Further speaking, it is worthwhile to note the differences in the investing behaviour of the rich.  

1. The Rich mindset

The mindset of the rich is their strength. Unlike the poor and middle class, they do not see investments as risks. Instead, to them, NOT INVESTING is a BIG RISK they cannot live with. What is the riskier is LACK OF FINANCIAL EDUCATION. The poor know nothing about HOW TO INVEST. The Rich, on the other hand, are LITERATE and EDUCATED INVESTORS.

They invest in their financial education. They are not just investors; they are intelligent investors. The rich dig deep and make thorough research. Unlike many others, they are not emotions or fear driven.

The rich don’t rely on their intelligence. So, they have a team of advisors who help them make the right investment moves. Unlike others, who hire brokers to invest on their behalf.

2. Not Speculators

Many so-called “investors” are not TRUE Investors, but SPECULATORS. This is more evident in stock trading, forex trading, binary options etc. Yes, speculators make lots of money, but they also lose it as fast as they make it.

Speculators invest mostly based on predictions of price highs and lows. TRUE investors (which the rich are) hardly speculate. They rely mostly on WELL-INFORMED Data on the assets they choose to invest in. There is a difference between investing based on mere speculations and investing with reliable knowledge.

3. Long Term Investors

Another important factor to note is their pattern of investing. Rich folks hardly invest in assets in order to sell off at a higher price within a short period of time. What they do mostly, is buy to own. That way, the assets generate passive income. Unlike others who mostly buy to sell/flip within a very short period, rich folks mostly invest long term.

4. Investment Plan

Investment plan helps to match your financial goals and objectives with your financial resources. It is a core component in financial planning. Remember that the rich surround themselves with advisors that help to keep them in check? One of their duties is to help in clarifying financial goals and objectives and how much resources should be poured into it as regards to an investment goal. Rich folks do not dive into an investment without adequate planning. This also alarms the importance of thorough research and knowledge building before investing.

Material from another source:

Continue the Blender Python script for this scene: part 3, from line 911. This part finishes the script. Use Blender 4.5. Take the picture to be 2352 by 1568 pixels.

5. Diversification and Sustainability

For the rich, owning shares in different sectors is important therefore, they do not streamline their investment portfolio. However, they do not invest in non-sustainable investments. They don’t invest in Ponzi Schemes. I repeat; they don’t invest in Ponzi Schemes.

Warren Buffet holds shares in Apple incorporation, Wells Fargo & Co, Bank of America, The Coca-Cola Company, Kraft Heinz etc. investment in Real Estate, Businesses, transportation, Miming etc.

Carl Ichan another great investor who is believed to have beaten Buffet’s track record, own investments in Apple, eBay, Netflix, Xerox etc.

Mr Joseph Safra, world richest banker with an estimated net worth of over $24billion.  To mention a few, some of his investments are in Banco Safra (Brazil’s eighth-largest bank), Safra National bank of New York, Real Estate in the USA.

These examples are to highlight that the rich own multiple diverse investment portfolios.